To this day Hamas’s charter calls for the destruction of Israel and the killing of Jews.  To this day, it claims it cannot agree to a two state solution because Islam forbids the ceding of Muslim land to infidels.  From time to time, Hamas officials claim the organization is willing to sign a long term “truce” with Israel, but a truce is a far cry from normal relations and Hamas would only sign one if all Palestinians (not just those living in the West Bank and Gaza) approved it and its terms guaranteed the unqualified right of Palestinians to return to pre-1967 Israel. This is a nothing like the two-state solution advocated by most progressives and even a left-wing Israeli government would never agree to it.

Hamas is overtly anti-Semitic. In an article that appeared in the April 27, 2012 issue of the Jewish newspaper the Forward, based on an interview with Hamas leader Musa Abu Marzook, Marzook is quoted as saying that he has nothing against Judaism as a religion or Jews as individuals, but in the next breath he vouches for the accuracy of the Protocols of the Elders of Zion, a notorious forgery circulated by anti-Semites for over a century, in which Jews are depicted in the ugliest possible terms.

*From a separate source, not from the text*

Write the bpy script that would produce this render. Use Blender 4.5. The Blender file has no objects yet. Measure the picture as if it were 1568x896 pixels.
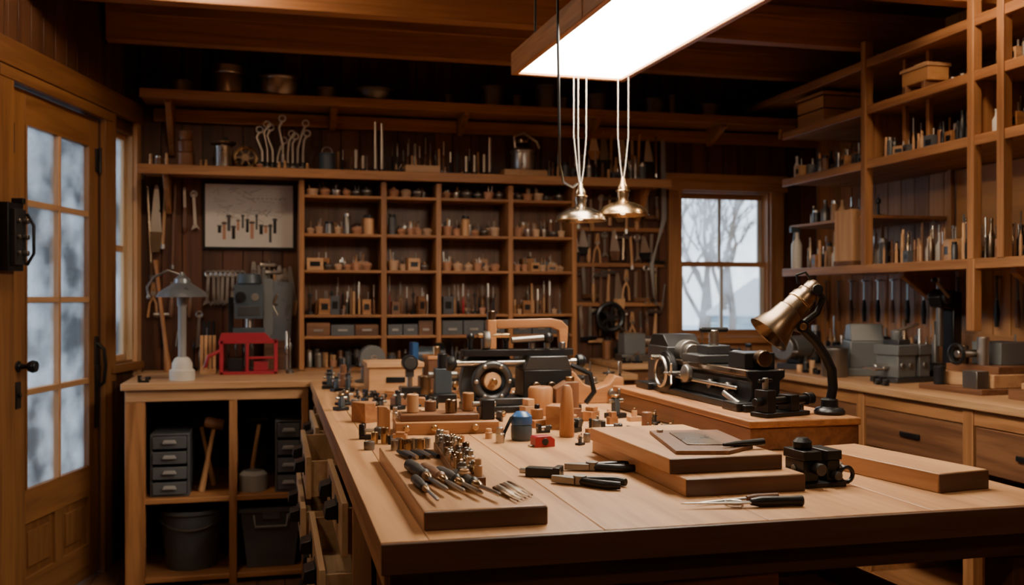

Lifting the Israeli blockade is a worthy goal.  Shalom is right to point out that it has kept out products essential to the Gaza’s economy and the well being of its population.  But what about the cement that did get in?  If Hamas was sincerely interested in improving quality of life of the people it was elected to represent, it would have used the cement for civilian purposes, not for building tunnels to attack Israel.

Stephen Shalom is the director of Gandhian Forum for Peace and Justice.  Hamas’s reactionary philosophy and violent conduct is the antithesis of Gandhi’s teachings.  Shalom should say so loud and clear.